DIRECTIVE - Compile every line that includes the word "seed".

DATA PROVIDED -
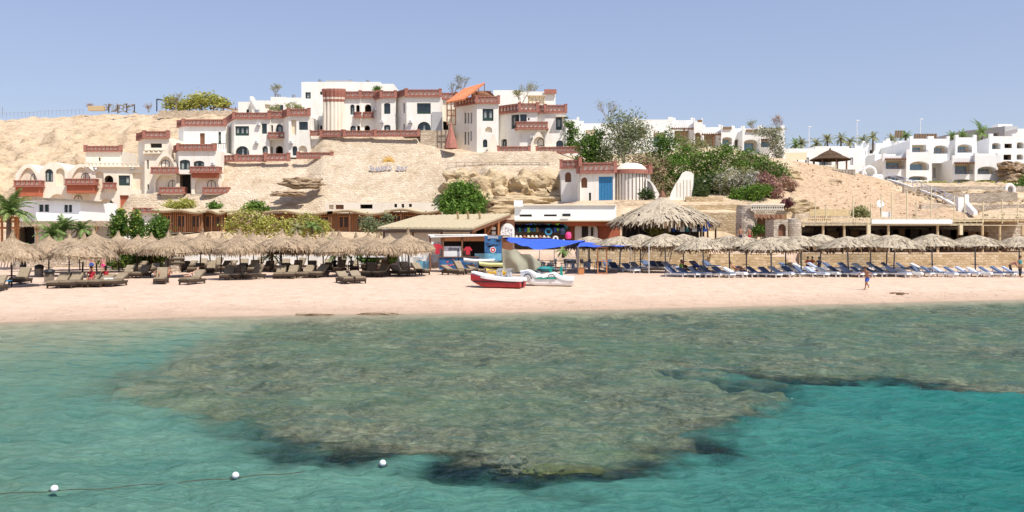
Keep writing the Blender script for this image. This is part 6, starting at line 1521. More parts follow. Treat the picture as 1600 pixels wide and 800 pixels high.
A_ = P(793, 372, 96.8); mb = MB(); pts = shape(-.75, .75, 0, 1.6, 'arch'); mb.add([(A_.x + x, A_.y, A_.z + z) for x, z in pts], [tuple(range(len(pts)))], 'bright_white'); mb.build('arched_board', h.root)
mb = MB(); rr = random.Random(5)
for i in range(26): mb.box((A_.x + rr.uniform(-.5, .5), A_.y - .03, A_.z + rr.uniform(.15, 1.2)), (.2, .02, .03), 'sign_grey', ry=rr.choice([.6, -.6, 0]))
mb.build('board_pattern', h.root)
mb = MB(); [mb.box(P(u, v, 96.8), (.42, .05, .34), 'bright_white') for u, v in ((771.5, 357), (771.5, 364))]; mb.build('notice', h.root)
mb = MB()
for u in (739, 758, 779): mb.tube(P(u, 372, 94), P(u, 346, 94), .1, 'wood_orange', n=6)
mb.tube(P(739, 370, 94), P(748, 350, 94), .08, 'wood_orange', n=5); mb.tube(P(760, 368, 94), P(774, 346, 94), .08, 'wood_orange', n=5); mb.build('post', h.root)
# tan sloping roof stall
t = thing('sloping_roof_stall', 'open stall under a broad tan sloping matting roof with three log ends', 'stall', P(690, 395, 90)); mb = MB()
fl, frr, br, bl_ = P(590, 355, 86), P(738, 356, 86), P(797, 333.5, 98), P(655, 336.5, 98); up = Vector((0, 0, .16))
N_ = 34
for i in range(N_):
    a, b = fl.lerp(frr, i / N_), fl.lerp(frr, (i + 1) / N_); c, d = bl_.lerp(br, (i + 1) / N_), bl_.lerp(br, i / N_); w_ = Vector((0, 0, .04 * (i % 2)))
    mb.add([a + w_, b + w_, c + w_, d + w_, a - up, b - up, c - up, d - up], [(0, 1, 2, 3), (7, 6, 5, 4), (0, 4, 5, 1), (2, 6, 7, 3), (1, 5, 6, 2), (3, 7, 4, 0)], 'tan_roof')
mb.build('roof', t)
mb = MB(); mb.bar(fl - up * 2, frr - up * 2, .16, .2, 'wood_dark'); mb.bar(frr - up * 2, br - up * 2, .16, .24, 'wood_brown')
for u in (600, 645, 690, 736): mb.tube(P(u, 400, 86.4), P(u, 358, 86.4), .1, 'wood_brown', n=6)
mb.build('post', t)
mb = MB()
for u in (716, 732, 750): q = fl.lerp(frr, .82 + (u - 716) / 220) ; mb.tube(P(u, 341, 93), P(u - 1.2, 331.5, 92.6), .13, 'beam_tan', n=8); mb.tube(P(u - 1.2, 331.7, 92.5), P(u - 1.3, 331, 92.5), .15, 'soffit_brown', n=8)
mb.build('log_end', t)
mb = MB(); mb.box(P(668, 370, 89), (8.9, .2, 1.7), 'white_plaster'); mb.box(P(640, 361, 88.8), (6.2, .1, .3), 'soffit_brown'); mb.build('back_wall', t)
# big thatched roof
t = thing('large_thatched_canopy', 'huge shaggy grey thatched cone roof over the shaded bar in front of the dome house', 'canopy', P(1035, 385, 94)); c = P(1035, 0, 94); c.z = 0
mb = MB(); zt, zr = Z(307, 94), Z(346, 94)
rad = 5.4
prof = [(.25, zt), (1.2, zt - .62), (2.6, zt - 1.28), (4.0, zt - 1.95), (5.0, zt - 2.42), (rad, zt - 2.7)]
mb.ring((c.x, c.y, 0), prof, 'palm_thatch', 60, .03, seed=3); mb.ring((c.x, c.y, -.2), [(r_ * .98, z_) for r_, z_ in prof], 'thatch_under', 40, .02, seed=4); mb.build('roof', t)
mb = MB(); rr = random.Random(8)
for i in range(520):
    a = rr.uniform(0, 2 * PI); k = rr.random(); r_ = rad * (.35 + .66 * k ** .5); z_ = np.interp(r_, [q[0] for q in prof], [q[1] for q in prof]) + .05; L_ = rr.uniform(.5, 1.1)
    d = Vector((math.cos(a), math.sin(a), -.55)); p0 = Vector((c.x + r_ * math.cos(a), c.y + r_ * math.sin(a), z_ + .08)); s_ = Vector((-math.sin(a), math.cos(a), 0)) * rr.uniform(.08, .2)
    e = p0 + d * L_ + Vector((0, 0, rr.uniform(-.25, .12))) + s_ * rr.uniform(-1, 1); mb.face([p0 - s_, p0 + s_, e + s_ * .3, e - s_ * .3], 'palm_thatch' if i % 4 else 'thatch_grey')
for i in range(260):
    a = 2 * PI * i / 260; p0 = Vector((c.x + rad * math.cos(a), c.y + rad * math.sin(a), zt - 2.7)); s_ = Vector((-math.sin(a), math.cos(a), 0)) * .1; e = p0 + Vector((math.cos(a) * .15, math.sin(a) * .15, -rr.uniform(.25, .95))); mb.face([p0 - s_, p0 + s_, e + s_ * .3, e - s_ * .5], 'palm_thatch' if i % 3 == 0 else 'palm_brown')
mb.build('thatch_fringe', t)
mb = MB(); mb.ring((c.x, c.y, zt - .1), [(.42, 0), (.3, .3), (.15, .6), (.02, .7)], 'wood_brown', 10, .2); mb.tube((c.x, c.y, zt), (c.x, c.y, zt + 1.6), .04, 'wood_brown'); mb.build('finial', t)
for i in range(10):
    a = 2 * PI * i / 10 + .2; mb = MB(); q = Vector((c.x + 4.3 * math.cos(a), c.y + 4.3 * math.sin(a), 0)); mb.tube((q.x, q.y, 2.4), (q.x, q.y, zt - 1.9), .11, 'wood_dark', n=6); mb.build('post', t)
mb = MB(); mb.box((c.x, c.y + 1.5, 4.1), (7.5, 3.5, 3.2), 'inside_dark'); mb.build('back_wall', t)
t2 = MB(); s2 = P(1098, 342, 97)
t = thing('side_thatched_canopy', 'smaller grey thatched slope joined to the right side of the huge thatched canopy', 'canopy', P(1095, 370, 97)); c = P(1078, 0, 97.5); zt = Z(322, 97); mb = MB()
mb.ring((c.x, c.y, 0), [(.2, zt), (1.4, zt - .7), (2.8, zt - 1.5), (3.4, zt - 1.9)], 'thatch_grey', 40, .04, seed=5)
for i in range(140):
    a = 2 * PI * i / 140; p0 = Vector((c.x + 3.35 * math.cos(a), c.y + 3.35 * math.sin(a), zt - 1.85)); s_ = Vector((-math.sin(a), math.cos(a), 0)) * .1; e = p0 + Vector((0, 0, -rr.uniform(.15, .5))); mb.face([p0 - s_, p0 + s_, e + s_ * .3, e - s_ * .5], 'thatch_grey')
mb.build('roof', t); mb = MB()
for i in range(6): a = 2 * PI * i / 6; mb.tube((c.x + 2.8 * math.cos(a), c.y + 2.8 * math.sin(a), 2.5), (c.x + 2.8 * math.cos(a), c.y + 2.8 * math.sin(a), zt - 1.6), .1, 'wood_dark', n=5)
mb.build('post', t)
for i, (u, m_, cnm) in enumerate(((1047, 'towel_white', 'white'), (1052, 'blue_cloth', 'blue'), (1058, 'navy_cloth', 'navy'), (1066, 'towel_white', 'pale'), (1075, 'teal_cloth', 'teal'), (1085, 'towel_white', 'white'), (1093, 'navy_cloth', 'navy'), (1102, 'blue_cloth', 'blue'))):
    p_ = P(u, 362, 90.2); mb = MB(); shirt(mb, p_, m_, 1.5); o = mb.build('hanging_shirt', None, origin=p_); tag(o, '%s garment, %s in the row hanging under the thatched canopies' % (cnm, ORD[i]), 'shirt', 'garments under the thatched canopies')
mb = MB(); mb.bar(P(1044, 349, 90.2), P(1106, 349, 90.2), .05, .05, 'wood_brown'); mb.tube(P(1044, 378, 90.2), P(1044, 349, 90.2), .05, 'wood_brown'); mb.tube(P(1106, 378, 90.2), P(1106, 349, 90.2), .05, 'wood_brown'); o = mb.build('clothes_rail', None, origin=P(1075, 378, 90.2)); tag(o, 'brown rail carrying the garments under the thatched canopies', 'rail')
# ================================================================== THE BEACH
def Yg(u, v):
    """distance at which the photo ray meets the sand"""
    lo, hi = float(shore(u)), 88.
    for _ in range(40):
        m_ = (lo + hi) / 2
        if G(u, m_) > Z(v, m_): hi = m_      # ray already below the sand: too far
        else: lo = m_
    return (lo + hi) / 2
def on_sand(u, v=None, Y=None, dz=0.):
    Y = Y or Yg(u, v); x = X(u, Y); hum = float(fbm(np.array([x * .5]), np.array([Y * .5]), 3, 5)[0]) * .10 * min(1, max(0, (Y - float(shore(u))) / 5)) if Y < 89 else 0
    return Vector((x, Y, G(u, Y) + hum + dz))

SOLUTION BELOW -
mb.ring((c.x, c.y, 0), prof, 'palm_thatch', 60, .03, seed=3); mb.ring((c.x, c.y, -.2), [(r_ * .98, z_) for r_, z_ in prof], 'thatch_under', 40, .02, seed=4); mb.build('roof', t)
mb.ring((c.x, c.y, 0), [(.2, zt), (1.4, zt - .7), (2.8, zt - 1.5), (3.4, zt - 1.9)], 'thatch_grey', 40, .04, seed=5)